The problem: Take the material and output all of it exactly.

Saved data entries
.....
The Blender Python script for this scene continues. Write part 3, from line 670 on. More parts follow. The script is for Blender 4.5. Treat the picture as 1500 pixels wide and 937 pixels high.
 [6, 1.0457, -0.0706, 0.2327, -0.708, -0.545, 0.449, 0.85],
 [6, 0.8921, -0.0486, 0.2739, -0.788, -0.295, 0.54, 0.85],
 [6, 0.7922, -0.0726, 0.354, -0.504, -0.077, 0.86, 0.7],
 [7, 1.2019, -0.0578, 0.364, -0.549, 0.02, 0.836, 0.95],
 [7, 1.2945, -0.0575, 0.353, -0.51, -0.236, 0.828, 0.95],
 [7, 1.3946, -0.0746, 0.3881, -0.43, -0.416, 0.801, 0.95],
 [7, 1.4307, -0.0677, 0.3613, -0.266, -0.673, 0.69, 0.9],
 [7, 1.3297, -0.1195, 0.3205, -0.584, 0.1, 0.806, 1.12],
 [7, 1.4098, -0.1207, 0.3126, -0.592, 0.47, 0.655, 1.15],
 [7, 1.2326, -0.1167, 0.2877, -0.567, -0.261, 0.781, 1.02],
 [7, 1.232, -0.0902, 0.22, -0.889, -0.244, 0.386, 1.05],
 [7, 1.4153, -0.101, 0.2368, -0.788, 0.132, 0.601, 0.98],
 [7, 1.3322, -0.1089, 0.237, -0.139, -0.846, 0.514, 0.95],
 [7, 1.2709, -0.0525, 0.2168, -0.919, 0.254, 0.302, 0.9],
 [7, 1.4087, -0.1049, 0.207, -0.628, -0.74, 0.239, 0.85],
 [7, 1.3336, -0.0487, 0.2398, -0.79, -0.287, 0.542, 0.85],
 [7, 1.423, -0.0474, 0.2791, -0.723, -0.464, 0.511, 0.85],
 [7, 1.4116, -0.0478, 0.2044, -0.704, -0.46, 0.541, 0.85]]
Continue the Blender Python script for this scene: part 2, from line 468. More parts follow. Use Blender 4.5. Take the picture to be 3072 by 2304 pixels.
.....
Result of this task:
The Blender Python script for this scene continues. Write part 3, from line 670 on. More parts follow. The script is for Blender 4.5. Treat the picture as 1500 pixels wide and 937 pixels high.
 [6, 1.0457, -0.0706, 0.2327, -0.708, -0.545, 0.449, 0.85],
 [6, 0.8921, -0.0486, 0.2739, -0.788, -0.295, 0.54, 0.85],
 [6, 0.7922, -0.0726, 0.354, -0.504, -0.077, 0.86, 0.7],
 [7, 1.2019, -0.0578, 0.364, -0.549, 0.02, 0.836, 0.95],
 [7, 1.2945, -0.0575, 0.353, -0.51, -0.236, 0.828, 0.95],
 [7, 1.3946, -0.0746, 0.3881, -0.43, -0.416, 0.801, 0.95],
 [7, 1.4307, -0.0677, 0.3613, -0.266, -0.673, 0.69, 0.9],
 [7, 1.3297, -0.1195, 0.3205, -0.584, 0.1, 0.806, 1.12],
 [7, 1.4098, -0.1207, 0.3126, -0.592, 0.47, 0.655, 1.15],
 [7, 1.2326, -0.1167, 0.2877, -0.567, -0.261, 0.781, 1.02],
 [7, 1.232, -0.0902, 0.22, -0.889, -0.244, 0.386, 1.05],
 [7, 1.4153, -0.101, 0.2368, -0.788, 0.132, 0.601, 0.98],
 [7, 1.3322, -0.1089, 0.237, -0.139, -0.846, 0.514, 0.95],
 [7, 1.2709, -0.0525, 0.2168, -0.919, 0.254, 0.302, 0.9],
 [7, 1.4087, -0.1049, 0.207, -0.628, -0.74, 0.239, 0.85],
 [7, 1.3336, -0.0487, 0.2398, -0.79, -0.287, 0.542, 0.85],
 [7, 1.423, -0.0474, 0.2791, -0.723, -0.464, 0.511, 0.85],
 [7, 1.4116, -0.0478, 0.2044, -0.704, -0.46, 0.541, 0.85]]
Continue the Blender Python script for this scene: part 2, from line 468. More parts follow. Use Blender 4.5. Take the picture to be 3072 by 2304 pixels.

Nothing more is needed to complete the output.